Selfishness - Life's Slot Machine: Sermon Guide

Selfishness - Life's Slot Machine: Sermon Guide Hero Image Selfishness - Life's Slot Machine: Sermon Guide Hero Image

The following blog post contains notes and application questions from the message "Selfishness: Life's Slot Machine" Watch the full message here.

Summary

Adam Tarnow teaches us about the negative equity game of selfishness. We think selfishness will give to us—we think we can win—but in the end, it only takes. All of us struggle with selfishness. Using Matthew 20: 1-28, Adam shows us three things selfishness robs us of: contentment, empathy, and true greatness.

Key Takeaways

Selfishness Robs Us of Contentment

Selfishness leads us to being discontent; it’s a negative equity game, it always robs from us. People who always seem grateful and happy are less selfish because their perspective—what they focus on—is on what they have.

  • Focus on what you don’t have = discontentment
  • Focus on what you have = gratitude

Selfishness Robs Us of Empathy

Empathy is the ability to change your perspective and put it on someone else. When we are being selfish and we are robbed of empathy, it makes us:

  • Marginal friends – we only want to be surrounded by easy people
  • Mediocre spouses – we think everything is our spouses fault
  • Mildly awkward – we become conversation robbers and turn every conversation toward ourselves

Empathy is required if we are going to love people

Selfishness Robs Us of True Greatness

True greatness doesn’t come from being the best, it comes from giving the most. Leadership is taking initiative for the benefit of others.
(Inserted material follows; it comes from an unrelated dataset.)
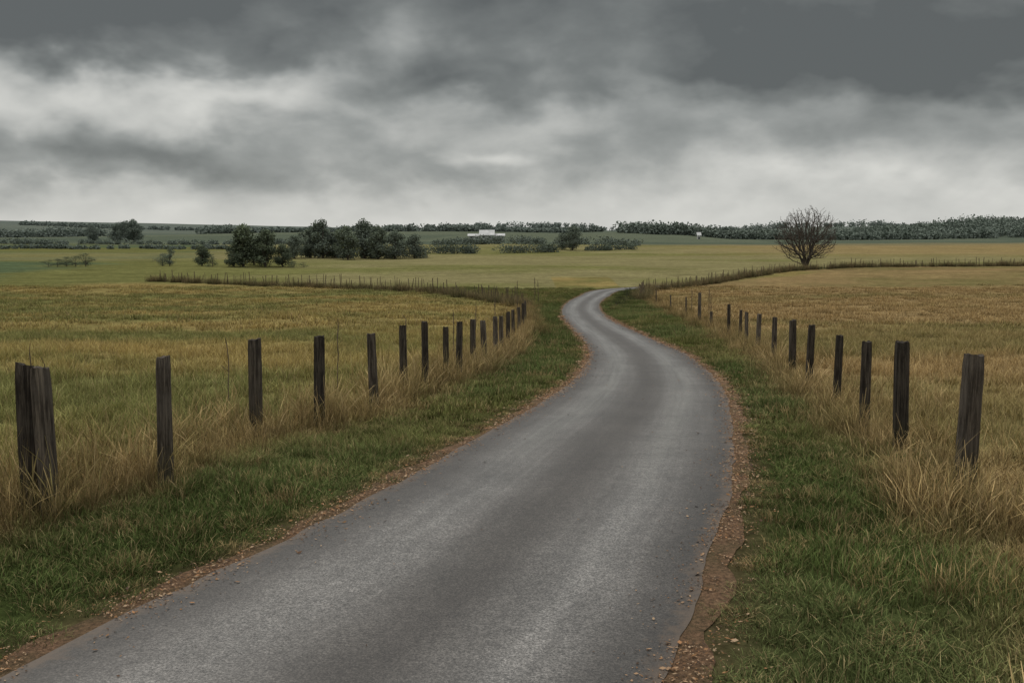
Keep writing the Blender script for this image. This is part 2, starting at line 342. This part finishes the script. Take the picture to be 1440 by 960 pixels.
def verge(y0,y1,dens,coll,sc,nm):
    P=pts(-12,16,y0,y1,dens); l=road_lat(P[:,0],P[:,1]); c,vg,out=cover(P[:,0],P[:,1],l); hw=hwf(P[:,1])
    gap=np.abs(l)-hw; m=(vg>.3)&(gap>.05+.24*vnoise(P[:,0]*2.5,P[:,1]*2.5,44))&(np.abs(l)<20); P=P[m];c=c[m];gap=gap[m];l=l[m]
    s=sc*rng.uniform(.6,1.25,len(P))*(.40+.60*sstep(gap,.1,.8)); hs=s*(.60+1.2*fbm(P[:,0]/1.1,P[:,1]/1.1,61,2)*1.)
    sh=.58+.78*fbm(P[:,0]/.8,P[:,1]/.8,66,3); dead=(rng.random(len(P))<.08+.22*(gap<.35))
    c=np.where(dead[:,None],A([.19,.145,.07]),c)
    scatter(nm,P,np.column_stack([s**.5*1.0,s**.5*1.0,hs]),c*GB*sh[:,None]*rng.uniform(.8,1.2,(len(P),1)),coll)
verge(1.5,13,34,cA,1.1,'verge_grass')
verge(13,34,13,cAf,1.0,'verge_grass')
verge(34,108,4.5,cAf,1.5,'verge_grass')
def field(y0,y1,dens,coll,sc,nm,xm=80):
    P=pts(-xm,xm,y0,y1,dens); l=road_lat(P[:,0],P[:,1]); c,vg,out=cover(P[:,0],P[:,1],l)
    m=(out>-.3)&(vg<.6)&(np.abs(l)>hwf(P[:,1])+.5); P=P[m];c=c[m]
    s=sc*rng.uniform(.6,1.3,len(P)); hs=s*(.5+1.0*fbm(P[:,0]/2.5,P[:,1]/2.5,63,3))
    scatter(nm,P,np.column_stack([s,s,hs]),c*GB*rng.uniform(.75,1.25,(len(P),1)),coll)
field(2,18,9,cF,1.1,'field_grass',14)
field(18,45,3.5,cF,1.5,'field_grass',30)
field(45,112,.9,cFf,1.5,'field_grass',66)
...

Questions for Reflection & Discussion

  • Are you more prone to focus on what you have or don’t have? For the next seven days, every day, write down three things you have and are grateful for.
  • What’s one way you can be more empathetic? Read Philippians 2:3-4, Colossians 3:12-17, and Ephesians 4:1-3 and use those Scriptures to help you identify how you can grow in empathy.
  • How can you lead—take initiative for the benefit of others—in your spheres of influence (home/family, work, neighborhood, community group)?